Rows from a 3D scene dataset

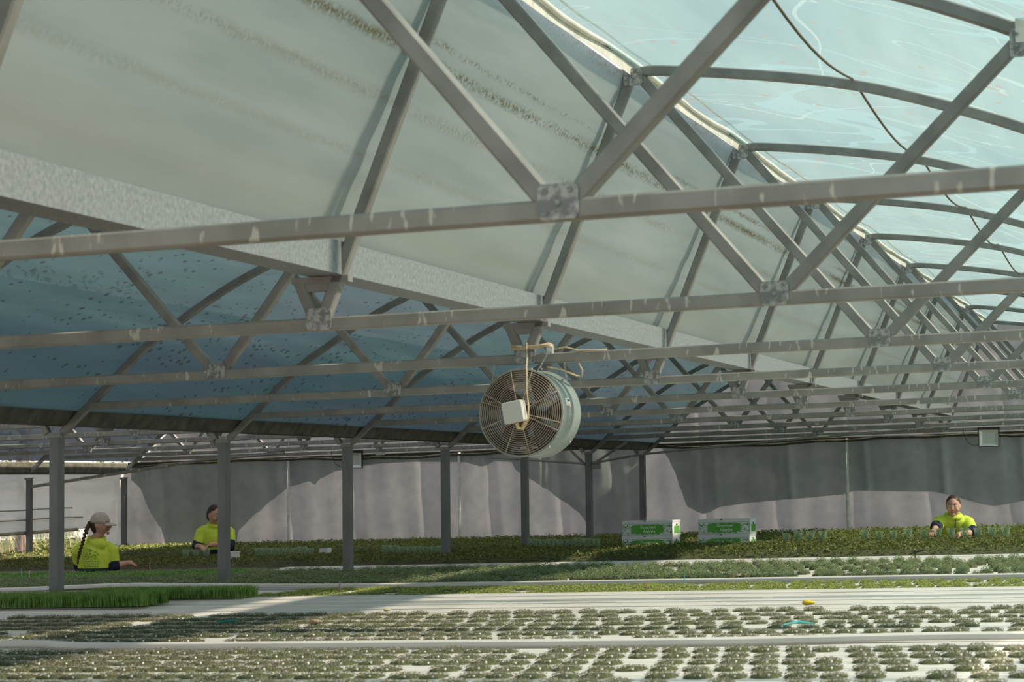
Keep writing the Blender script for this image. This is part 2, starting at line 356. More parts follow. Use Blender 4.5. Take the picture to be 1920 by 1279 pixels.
# inner white film wall between the long beam and the ridge
def inner_film(dx, y0, y1):
    b = MB(); ny = int((y1-y0)/.13); nz = 14; vs = []
    for j in range(ny+1):
        y = y0+(y1-y0)*j/ny; k_ = min(range(10), key=lambda i: abs(y-YN[i])); ph = abs(y-YN[k_])
        for i in range(nz+1):
            t = i/nz; z = .95+t*1.11; x = -3.165+(z-.95)*.4717
            bulge = .010*math.sin(math.pi*t)*min(ph/1.3, 1)+.004*math.sin(z*31+y*1.3)
            vs.append((x+dx-bulge, y, z))
    k = nz+1; b.add(vs, [(j*k+i, j*k+i+1, (j+1)*k+i+1, (j+1)*k+i) for j in range(ny) for i in range(nz)])
    o = b.build('wall_inner', M_white, smooth=True); o['kind'] = 'structure'
    return o
inn = inner_film(0, 1.6, 28.15)
r_ = MB(); pts = []; rad = []
ys = np.arange(1.6, 28.1, .09)
for y in ys:
    k_ = min(range(10), key=lambda i: abs(y-YN[i])); ph = abs(y-YN[k_])/1.3
    pts.append((-2.600-.010*math.sin(y*2.4)*ph, y, 2.108-.022*ph+.006*math.sin(y*4.7)*min(ph*2, 1))); rad.append(.010+.005*abs(math.sin(y*1.9+.6)))
r_.tube(pts, rad, 8)
fl = []; ff = []
for i, (p, q) in enumerate(zip(pts, rad)):
    fl += [(p[0]-.01, p[1], p[2]), (p[0]-.01, p[1], 2.04)]
    if i: ff.append((2*i-2, 2*i-1, 2*i+1, 2*i))
r_.add(fl, ff); r_.build('rolled_edge', M_roll, inn, smooth=True)
# thin folded flap of film beyond the roll
f2 = MB(); fl = []; ff = []
for i, y in enumerate(ys):
    z = 2.098+.008*math.sin(y*2.1+1)+.003*math.sin(y*7); x = -2.535+.015*math.sin(y*1.9)
    fl += [(x, y, z-.004), (x+.006, y, z+.003)]
    if i: ff.append((2*i-2, 2*i-1, 2*i+1, 2*i))
f2.add(fl, ff); f2.build('loose_hem', M_roll, inn, smooth=True)
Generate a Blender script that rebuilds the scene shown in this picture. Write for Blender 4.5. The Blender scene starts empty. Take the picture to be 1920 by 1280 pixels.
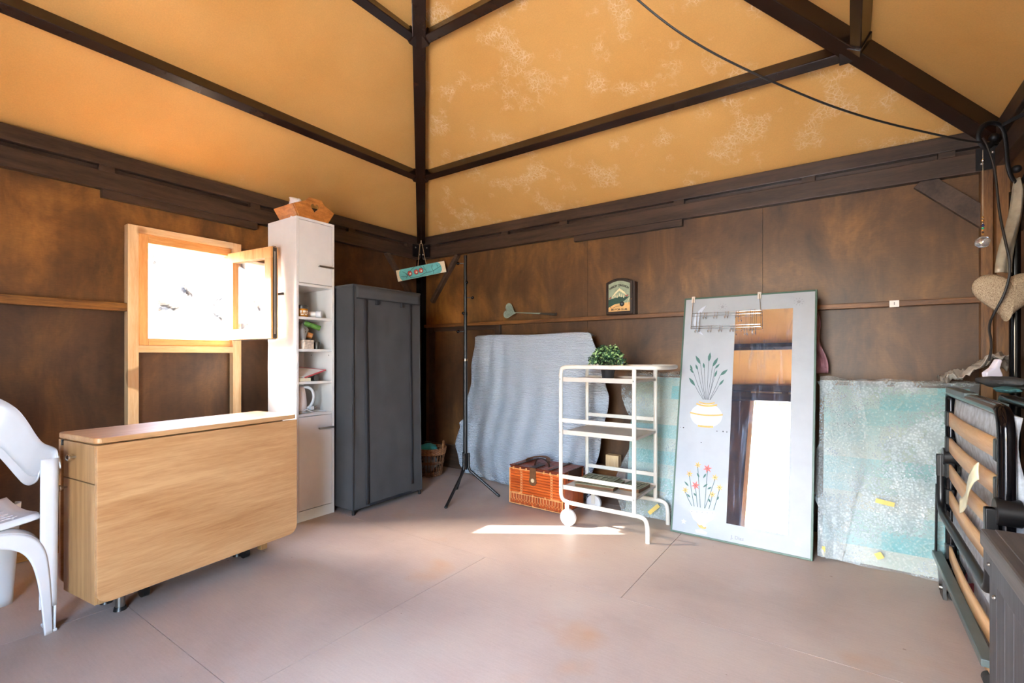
import bpy, bmesh, math, random
from mathutils import Vector, Matrix, Euler, noise
random.seed(7)
SC = bpy.context.scene
COL = SC.collection
PI = math.pi
R = math.radians

# ---------------------------------------------------------------- camera, sky, sun, exposure
cd = bpy.data.cameras.new('camera')
cam = bpy.data.objects.new('camera', cd)
COL.objects.link(cam)
cam.location = (3.475, -3.431, 1.05)
cam.rotation_euler = (R(90), 0, R(34.754))
cd.sensor_width = 36.0
cd.lens = 36.0 * 908.0 / 1920.0
cd.shift_y = 27.0 / 1920.0
cd.clip_start = 0.05
SC.camera = cam

SUN_EL = 31.0
SUN_DIR = Vector((1.0, 0.66, 0)).normalized()          # the way the sunlight travels, seen from above
sun_to = Vector((-SUN_DIR.x, -SUN_DIR.y, math.tan(R(SUN_EL)))).normalized()
w = bpy.data.worlds.new('sky')
SC.world = w
w.use_nodes = True
nt = w.node_tree
bg = nt.nodes['Background']
sk = nt.nodes.new('ShaderNodeTexSky')
sk.sky_type = 'NISHITA'
sk.sun_disc = False
sk.sun_elevation = R(SUN_EL)
sk.sun_rotation = math.atan2(sun_to.x, sun_to.y)
sk.air_density = 1.0
sk.dust_density = 3.0
sk.ozone_density = 1.0
nt.links.new(sk.outputs[0], bg.inputs[0])
bg.inputs[1].default_value = 1.2

sl = bpy.data.lights.new('sun', 'SUN')
sl.energy = 5.5
sl.angle = R(0.53)
sl.color = (1.0, 0.95, 0.88)
so = bpy.data.objects.new('sun', sl)
so.rotation_euler = sun_to.to_track_quat('Z', 'Y').to_euler()
so.location = (-6, -6, 8)
COL.objects.link(so)

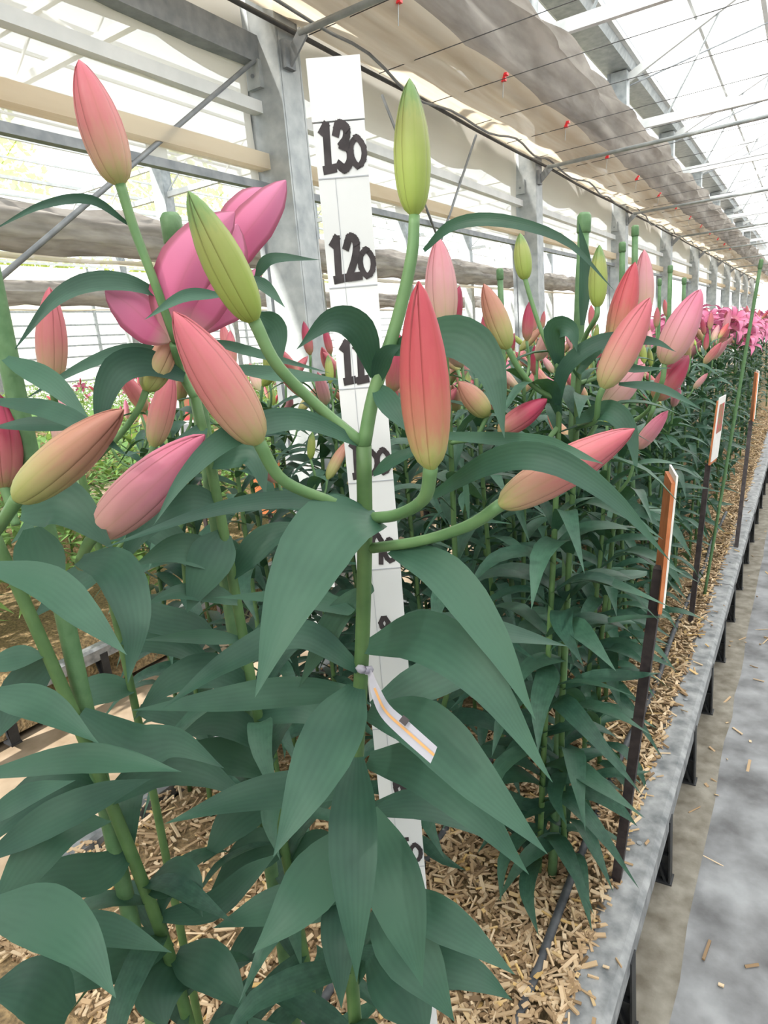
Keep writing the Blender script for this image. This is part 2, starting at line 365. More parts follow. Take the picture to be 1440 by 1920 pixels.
# gathered screens beside the gutter
def bundle(x0, x1, z0, z1, name, label, m, seed, cat='screen', y1=Y1, grp=None, ny=420):
    g = random.Random(seed); n = 22; rows = []; ph = [g.uniform(0, 6.28) for _ in range(12)]
    for j in range(ny + 1):
        y = Y0 + (y1 - Y0) * j / ny; sc_ = abs(math.sin(y * math.pi / 1.1)) ** .6; r = []
        for i in range(n + 1):
            a = 2 * math.pi * i / n
            cx = (x0 + x1) / 2 + math.cos(a) * (x1 - x0) / 2 * (.86 + .14 * sc_); cz = (z0 + z1) / 2 + math.sin(a) * (z1 - z0) / 2 * (.9 + .1 * sc_)
            fo = .036 * math.sin(a * 7 + ph[0] + .8 * math.sin(y * 1.7)) + .026 * math.sin(a * 4 + y * 2.1 + ph[1]) + .018 * math.sin(y * 5.3 + a * 3 + ph[2])
            r.append(V(cx + fo * math.cos(a), y, cz + fo * math.sin(a)))
        rows.append(r)
    o = MB().grid(rows).build(name, m, None, True); return tag(o, label, cat, grp)
bundle(-1.80, -1.40, 2.52, 3.02, 'gathered_screen', 'greyish shade screen gathered in folds above the cream sheet', M_film_shaded, 1)
bundle(-2.42, -2.14, 2.42, 2.95, 'gathered_screen', 'shade screen gathered on the far side of the wall film', M_film_shaded, 2)
for x in (-6.4, -11.4): bundle(x - .28, x + .28, 2.32, 2.72, 'gathered_screen', 'brownish gathered screen hanging across the far bays', M_film_shaded, int(-x), 'screen', 26, 'gathered screens of the far bays', 120)
for x in (-6.55, -11.6):
    rows = [[V(x + a, y, 2.28 - .06 * math.sin(a * 3 + .5) + .01 * math.sin(y * 4)) for a in np.linspace(-.5, .45, 6)] for y in np.arange(Y0, 26, .5)]
    tag(MB().grid(rows).build('screen_sheet', M_film_lit, None, True), 'cream screen sheet below a far gathered screen', 'screen', 'cream sheets of the far bays')
rows = []                                              # cream sheet sagging between wires
for y in np.arange(Y0, Y1, .1):
    sg = abs(math.sin(y * math.pi / 1.1)) ** .7
    rows.append([V(CX + .05 + .42 * u + (.03 * sg if u > .9 else 0), y, 2.455 - .03 * math.sin(u * math.pi) * (.4 + .6 * sg) + .012 * math.sin(u * 17 + y * .7) - (.0 if u < .95 else -.04)) for u in np.linspace(0, 1.0, 13)])
tag(MB().grid(rows).build('screen_sheet', M_film_lit, None, True), 'cream screen sheet slung beside the nearest column heads', 'screen')
k = 0
for y in np.arange(.35, 16, .55):
    o = MB().tube([V(CX + .1, y, 2.425), V(-1.0, y, 2.44), V(3.2, y, 2.47)], .0022, 5).build('support_wire', M_cable); tag(o, 'thin dark support wire crossing under the screens', 'wire', 'screen support wires')
    if k % 2 == 0:
        t = empty('red_clip', (-1.475, y + .1, 2.47), 'small red clip on the edge of the cream screen', 'clip', 'red screen clips')
        MB().box((-1.468, y + .1, 2.47), (.014, .01, .014)).box((-1.453, y + .1, 2.486), (.01, .014, .006)).build('jaw', M_red, t)
        MB().tube([V(-1.468, y + .1, 2.46), V(-1.475, y + .1, 2.38)], .002, 4).build('hook', M_galv, t)
    k += 1
# roofs: panes between purlins, ridge at x=1.6 for the near bay
def roof(name, x0, z0, x1, z1, m, ny, label):
    st = empty(name, (x0, 0, z0)); st['kind'] = 'structure'; pm = None; nx = 3
    for i in range(nx):
        a, b = i / nx, (i + 1) / nx
        A = V(x0 + (x1 - x0) * a, 0, z0 + (z1 - z0) * a); B = V(x0 + (x1 - x0) * b, 0, z0 + (z1 - z0) * b)
        pm = None
        for j in range(ny):
            y = Y0 + 1.5 * j
            if pm is None:
                q = MB(); q.grid([[A + V(0, y, 0), A + V(0, y + 1.48, 0)], [B + V(0, y, 0), B + V(0, y + 1.48, 0)]]); pm = q.build('roof_pane', m, st); yb = y
            else: link('roof_pane', pm.data, st, Matrix.Translation((0, y - yb, 0)))
        MB().beam(A + V(0, Y0, -.03), A + V(0, Y0 + 1.5 * ny, -.03), .05, .05).build('purlin', M_white, st)
        C = (A + B) / 2
        MB().beam(C + V(0, Y0, -.02), C + V(0, Y0 + 1.5 * ny, -.02), .03, .03).build('glazing_bar', M_white, st)
roof('ceiling', CX + .18, 3.96, 1.6, 5.5, M_roofd, 28, '')
roof('ceiling', 5.2, 3.96, 1.6, 5.5, M_roofd, 28, '')
for x in (CX, -7.0, -12.0):
    w = 2.5
    roof('ceiling', x - .18, 3.96, x - w, 5.0, M_roofc, 22, ''); roof('ceiling', x - 2 * w + .1, 3.96, x - w, 5.0, M_roofc, 22, '')
# trusses of the far bays
for bx in (CX, -7.0):
    for k in range(6):
        y = 3.2 + 3 * k; t = empty('roof_truss', (bx - 2.5, y, 3.3), 'slender white roof truss spanning the far bays', 'truss', 'trusses of the far bays')
        MB().beam(V(bx - 4.95, y, 3.2), V(bx - .1, y, 3.2), .05, .06).build('bottom_chord', M_white, t)
        MB().beam(V(bx - 4.95, y, 3.55), V(bx - .1, y, 3.55), .04, .05).build('top_chord', M_white, t)
        for j in range(10): MB().tube([V(bx - .2 - j * .48, y, 3.2 + (.35 if j % 2 else 0)), V(bx - .68 - j * .48, y, 3.55 - (.35 if j % 2 else 0))], .011, 5).build('web_rod', M_white, t)
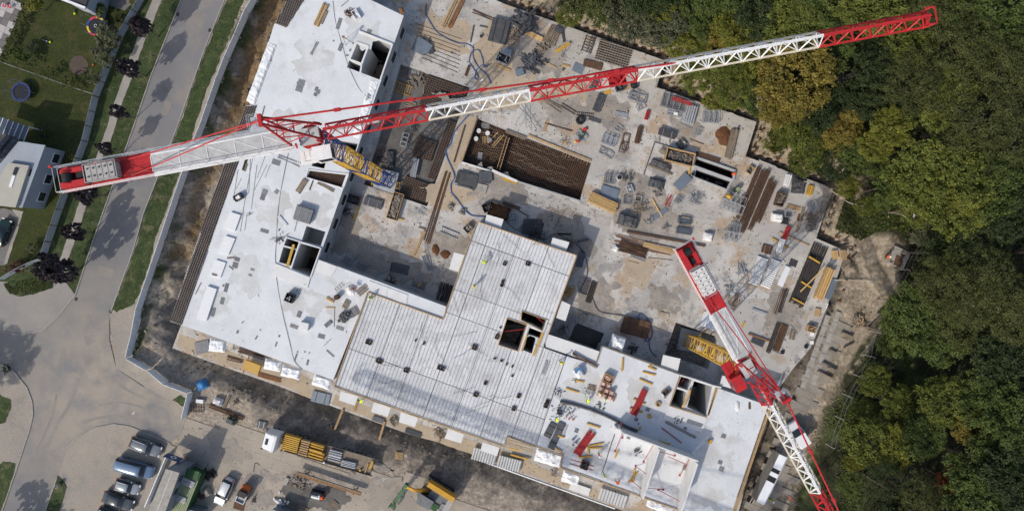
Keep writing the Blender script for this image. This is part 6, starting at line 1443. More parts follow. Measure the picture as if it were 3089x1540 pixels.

◆ Instructions to follow ◆
Take the records above from their first line through the line with "f2.add(fl, ff); f2.build('loose_hem', M_roll, inn, smooth=True)" and set those lines down word for word, minus the pictures.

◆ Task output ◆
Keep writing the Blender script for this image. This is part 2, starting at line 356. More parts follow. Use Blender 4.5. Take the picture to be 1920 by 1279 pixels.
# inner white film wall between the long beam and the ridge
def inner_film(dx, y0, y1):
    b = MB(); ny = int((y1-y0)/.13); nz = 14; vs = []
    for j in range(ny+1):
        y = y0+(y1-y0)*j/ny; k_ = min(range(10), key=lambda i: abs(y-YN[i])); ph = abs(y-YN[k_])
        for i in range(nz+1):
            t = i/nz; z = .95+t*1.11; x = -3.165+(z-.95)*.4717
            bulge = .010*math.sin(math.pi*t)*min(ph/1.3, 1)+.004*math.sin(z*31+y*1.3)
            vs.append((x+dx-bulge, y, z))
    k = nz+1; b.add(vs, [(j*k+i, j*k+i+1, (j+1)*k+i+1, (j+1)*k+i) for j in range(ny) for i in range(nz)])
    o = b.build('wall_inner', M_white, smooth=True); o['kind'] = 'structure'
    return o
inn = inner_film(0, 1.6, 28.15)
r_ = MB(); pts = []; rad = []
ys = np.arange(1.6, 28.1, .09)
for y in ys:
    k_ = min(range(10), key=lambda i: abs(y-YN[i])); ph = abs(y-YN[k_])/1.3
    pts.append((-2.600-.010*math.sin(y*2.4)*ph, y, 2.108-.022*ph+.006*math.sin(y*4.7)*min(ph*2, 1))); rad.append(.010+.005*abs(math.sin(y*1.9+.6)))
r_.tube(pts, rad, 8)
fl = []; ff = []
for i, (p, q) in enumerate(zip(pts, rad)):
    fl += [(p[0]-.01, p[1], p[2]), (p[0]-.01, p[1], 2.04)]
    if i: ff.append((2*i-2, 2*i-1, 2*i+1, 2*i))
r_.add(fl, ff); r_.build('rolled_edge', M_roll, inn, smooth=True)
# thin folded flap of film beyond the roll
f2 = MB(); fl = []; ff = []
for i, y in enumerate(ys):
    z = 2.098+.008*math.sin(y*2.1+1)+.003*math.sin(y*7); x = -2.535+.015*math.sin(y*1.9)
    fl += [(x, y, z-.004), (x+.006, y, z+.003)]
    if i: ff.append((2*i-2, 2*i-1, 2*i+1, 2*i))
f2.add(fl, ff); f2.build('loose_hem', M_roll, inn, smooth=True)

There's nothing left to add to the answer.